Outra questão muito importante que esse jogo aperfeiçoou foi a arte, toda a estética do jogo é maravilhosa. Os visuais são impecáveis, coloridos e com designs belíssimos. As animações são muito boas e especialmente carismáticas, enquanto o jogo traz um perfeitíssimo uso de um 3D ilusório, algo que CD e Sonic 2 tentaram fazer que não deu tão certo. A música é uma das melhores, ou talvez a melhor parte do jogo, e é o que as pessoas mais falam sobre ele. Elas contém o tipo de composição que você colocaria pra escutar no carro, ou enquanto estuda, ou até pra dançar. São músicas muito divertidas e extremamente bonitas, e mesmo em uma franquia com música tão boa quanto Sonic, Knuckles Chaotix ainda se destaca bastante.
E como eu falei do 3D, vale falar que esse jogo tem uma das melhores fases especiais da franquia que, embora tenha alguns erros, é uma das mais divertidas. São fases completas e bem feitas completamente em 3D que você vai ter que procurar por esferas azuis, e usar os anéis como sua vida (como com o Super Sonic). É nessas fases especiais que você consegue os Chaos Rings, o coletável do final bom da vez, que diferente do CD é necessário se você quiser créditos bem feitos.
E pra terminar sobre esse jogo, eu queria dizer que, embora os créditos do final bom sejam meio preguiçosos, a música é um medley de praticamente todas as composições do jogo, e é muito bonita. Sonic e Tails aparecem no final bom também em uma arte mostrando todos os Chaotix, Sonic, Tails e Knuckles.

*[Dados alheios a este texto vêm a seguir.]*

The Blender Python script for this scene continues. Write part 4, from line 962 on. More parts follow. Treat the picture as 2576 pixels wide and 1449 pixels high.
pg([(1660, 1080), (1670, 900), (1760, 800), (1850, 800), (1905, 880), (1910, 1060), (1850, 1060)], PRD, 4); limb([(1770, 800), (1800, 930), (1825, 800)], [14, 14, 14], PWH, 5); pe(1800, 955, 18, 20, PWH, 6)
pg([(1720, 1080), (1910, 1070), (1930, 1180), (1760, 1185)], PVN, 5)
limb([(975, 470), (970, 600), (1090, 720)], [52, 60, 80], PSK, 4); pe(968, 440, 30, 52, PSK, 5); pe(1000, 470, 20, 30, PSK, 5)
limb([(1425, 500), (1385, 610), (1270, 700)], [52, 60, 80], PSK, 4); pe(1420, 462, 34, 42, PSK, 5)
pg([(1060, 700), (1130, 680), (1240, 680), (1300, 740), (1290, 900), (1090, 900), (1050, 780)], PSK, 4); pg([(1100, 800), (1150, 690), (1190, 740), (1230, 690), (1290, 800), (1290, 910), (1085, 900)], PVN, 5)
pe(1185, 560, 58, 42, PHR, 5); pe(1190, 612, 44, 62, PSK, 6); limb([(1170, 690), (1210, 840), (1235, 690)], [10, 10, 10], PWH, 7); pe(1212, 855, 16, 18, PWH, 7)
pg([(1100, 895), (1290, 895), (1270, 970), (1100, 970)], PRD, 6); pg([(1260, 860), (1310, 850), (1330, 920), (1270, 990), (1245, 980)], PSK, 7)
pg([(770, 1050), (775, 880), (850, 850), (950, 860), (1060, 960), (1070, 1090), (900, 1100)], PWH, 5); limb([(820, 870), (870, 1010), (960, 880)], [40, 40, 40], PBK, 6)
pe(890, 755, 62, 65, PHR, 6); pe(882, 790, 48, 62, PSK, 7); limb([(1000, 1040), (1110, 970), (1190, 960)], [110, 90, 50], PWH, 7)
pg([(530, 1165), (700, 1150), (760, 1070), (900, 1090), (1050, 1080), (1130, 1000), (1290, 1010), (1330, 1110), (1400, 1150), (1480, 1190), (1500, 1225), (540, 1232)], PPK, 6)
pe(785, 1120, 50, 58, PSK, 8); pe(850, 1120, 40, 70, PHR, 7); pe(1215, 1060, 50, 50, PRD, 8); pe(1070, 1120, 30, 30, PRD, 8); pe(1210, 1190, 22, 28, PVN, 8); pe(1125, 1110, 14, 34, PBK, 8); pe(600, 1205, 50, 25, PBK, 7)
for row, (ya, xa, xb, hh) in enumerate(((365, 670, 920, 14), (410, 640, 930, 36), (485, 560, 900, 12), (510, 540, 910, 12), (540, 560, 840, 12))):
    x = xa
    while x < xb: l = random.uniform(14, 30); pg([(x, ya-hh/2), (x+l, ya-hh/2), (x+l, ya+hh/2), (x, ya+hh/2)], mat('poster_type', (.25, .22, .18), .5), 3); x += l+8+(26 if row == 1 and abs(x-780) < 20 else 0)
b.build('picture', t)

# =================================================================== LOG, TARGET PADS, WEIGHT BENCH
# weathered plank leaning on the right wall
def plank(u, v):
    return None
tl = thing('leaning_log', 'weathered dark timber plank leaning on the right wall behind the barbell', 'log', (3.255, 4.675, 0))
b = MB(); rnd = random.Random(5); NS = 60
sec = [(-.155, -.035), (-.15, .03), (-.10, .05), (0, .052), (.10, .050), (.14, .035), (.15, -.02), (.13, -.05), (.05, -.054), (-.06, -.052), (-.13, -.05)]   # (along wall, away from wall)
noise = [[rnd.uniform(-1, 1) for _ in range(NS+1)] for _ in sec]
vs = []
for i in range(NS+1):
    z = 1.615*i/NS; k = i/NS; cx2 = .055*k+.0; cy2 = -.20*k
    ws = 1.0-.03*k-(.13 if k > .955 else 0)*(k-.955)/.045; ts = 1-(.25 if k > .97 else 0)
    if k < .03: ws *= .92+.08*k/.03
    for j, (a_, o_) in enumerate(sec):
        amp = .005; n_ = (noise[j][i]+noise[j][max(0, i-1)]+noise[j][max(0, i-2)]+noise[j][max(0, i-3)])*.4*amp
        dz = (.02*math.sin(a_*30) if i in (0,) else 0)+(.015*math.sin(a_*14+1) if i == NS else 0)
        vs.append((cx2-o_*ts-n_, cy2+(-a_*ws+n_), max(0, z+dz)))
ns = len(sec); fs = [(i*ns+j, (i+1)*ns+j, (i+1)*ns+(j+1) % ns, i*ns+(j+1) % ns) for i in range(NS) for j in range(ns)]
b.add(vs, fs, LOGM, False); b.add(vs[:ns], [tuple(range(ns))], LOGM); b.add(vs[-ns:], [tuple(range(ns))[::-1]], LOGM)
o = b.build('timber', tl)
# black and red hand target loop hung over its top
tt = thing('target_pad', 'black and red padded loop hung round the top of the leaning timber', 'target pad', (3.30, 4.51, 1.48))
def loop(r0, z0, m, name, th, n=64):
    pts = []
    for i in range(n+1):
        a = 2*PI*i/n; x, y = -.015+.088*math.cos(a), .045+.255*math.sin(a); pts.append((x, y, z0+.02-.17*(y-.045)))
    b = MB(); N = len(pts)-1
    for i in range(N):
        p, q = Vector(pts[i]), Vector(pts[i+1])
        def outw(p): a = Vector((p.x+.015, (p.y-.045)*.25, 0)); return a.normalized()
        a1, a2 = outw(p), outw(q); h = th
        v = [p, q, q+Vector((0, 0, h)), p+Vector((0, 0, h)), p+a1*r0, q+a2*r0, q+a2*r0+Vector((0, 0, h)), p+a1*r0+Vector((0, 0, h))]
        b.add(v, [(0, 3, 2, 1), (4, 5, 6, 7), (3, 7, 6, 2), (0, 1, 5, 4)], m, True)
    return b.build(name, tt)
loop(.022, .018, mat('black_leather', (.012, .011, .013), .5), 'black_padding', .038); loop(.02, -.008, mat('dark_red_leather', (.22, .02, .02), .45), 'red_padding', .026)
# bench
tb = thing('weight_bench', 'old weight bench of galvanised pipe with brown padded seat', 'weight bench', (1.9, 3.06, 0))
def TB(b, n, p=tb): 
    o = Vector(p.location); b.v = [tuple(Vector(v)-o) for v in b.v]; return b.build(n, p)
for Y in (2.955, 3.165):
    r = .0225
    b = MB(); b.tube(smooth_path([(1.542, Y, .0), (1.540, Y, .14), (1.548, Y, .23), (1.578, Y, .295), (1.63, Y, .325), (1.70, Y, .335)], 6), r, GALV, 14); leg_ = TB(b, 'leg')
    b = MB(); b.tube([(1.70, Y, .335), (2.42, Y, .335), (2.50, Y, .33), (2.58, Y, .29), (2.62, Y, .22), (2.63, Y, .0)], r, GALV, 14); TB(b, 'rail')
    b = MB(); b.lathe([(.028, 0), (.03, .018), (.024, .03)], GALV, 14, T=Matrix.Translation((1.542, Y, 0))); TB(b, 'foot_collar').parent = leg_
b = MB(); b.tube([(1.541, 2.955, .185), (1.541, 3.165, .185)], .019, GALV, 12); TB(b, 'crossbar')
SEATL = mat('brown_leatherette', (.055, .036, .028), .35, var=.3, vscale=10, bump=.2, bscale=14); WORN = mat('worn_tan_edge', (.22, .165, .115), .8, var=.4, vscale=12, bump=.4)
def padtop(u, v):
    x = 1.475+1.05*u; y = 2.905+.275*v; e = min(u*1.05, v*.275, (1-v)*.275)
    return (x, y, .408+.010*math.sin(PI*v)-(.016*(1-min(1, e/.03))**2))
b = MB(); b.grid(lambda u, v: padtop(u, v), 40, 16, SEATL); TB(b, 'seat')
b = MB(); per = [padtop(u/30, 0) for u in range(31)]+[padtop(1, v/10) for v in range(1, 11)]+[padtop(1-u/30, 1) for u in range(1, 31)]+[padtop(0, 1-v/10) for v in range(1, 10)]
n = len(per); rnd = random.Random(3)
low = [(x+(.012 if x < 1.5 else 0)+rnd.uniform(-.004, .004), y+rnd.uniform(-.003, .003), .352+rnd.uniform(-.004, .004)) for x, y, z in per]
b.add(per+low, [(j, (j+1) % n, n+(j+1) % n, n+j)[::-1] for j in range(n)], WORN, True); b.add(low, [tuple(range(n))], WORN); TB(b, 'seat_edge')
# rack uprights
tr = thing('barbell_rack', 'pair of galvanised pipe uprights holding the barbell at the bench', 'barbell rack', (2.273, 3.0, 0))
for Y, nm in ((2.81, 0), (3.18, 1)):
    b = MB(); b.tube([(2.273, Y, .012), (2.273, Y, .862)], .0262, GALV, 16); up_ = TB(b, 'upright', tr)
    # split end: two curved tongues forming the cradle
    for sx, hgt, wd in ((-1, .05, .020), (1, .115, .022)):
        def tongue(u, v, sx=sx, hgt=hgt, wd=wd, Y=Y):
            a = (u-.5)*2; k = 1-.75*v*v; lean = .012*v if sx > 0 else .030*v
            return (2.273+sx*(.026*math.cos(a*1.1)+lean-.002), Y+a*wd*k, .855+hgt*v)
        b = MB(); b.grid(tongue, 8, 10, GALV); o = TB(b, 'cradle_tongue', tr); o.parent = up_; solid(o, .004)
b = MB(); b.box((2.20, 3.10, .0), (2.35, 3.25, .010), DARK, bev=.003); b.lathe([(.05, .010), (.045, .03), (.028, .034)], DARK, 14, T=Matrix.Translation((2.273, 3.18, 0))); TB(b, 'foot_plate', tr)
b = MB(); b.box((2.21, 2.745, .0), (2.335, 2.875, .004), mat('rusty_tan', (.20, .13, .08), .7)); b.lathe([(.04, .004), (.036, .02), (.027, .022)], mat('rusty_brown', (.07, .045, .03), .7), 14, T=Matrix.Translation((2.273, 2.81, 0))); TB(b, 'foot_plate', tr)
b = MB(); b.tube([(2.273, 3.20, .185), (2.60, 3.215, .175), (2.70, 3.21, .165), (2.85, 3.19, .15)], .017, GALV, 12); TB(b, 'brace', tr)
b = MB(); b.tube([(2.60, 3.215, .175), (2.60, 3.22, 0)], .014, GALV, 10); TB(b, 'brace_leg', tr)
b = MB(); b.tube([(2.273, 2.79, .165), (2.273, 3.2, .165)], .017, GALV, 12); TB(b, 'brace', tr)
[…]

Em resumo, esse jogo é… quase bom. Eu gosto dele, e vou jogá-lo mais vezes pelo sistema das correntes, mas ele deixa muito a desejar e qualquer pessoa acharia o mesmo. Embora correr nele seja bem divertido, é uma diversão passageira e superficial que acaba enjoando, e as maiores qualidades dele são meio que jogadas fora pela falta de design nas fases do jogo. Ainda assim, foi uma experiência agradável, e jogar ele com meu melhor amigo foi ainda melhor. Nós tivemos que zerar duas vezes porque perdemos o primeiro save, mas conseguimos tudo em um dia só.
Embora não seja tão bom, é o jogo dos meus personagens favoritos, a continuação do meu Sonic 2D favorito, que eu joguei com meu maior amigo e rimos muito de tudo que aconteceu nessa jornada. Eu vou lembrar desse jogo com bastante carinho, e por isso não xinguei ele uma única vez nessa análise embora ele seja meio duvidoso. Obrigada pela atenção.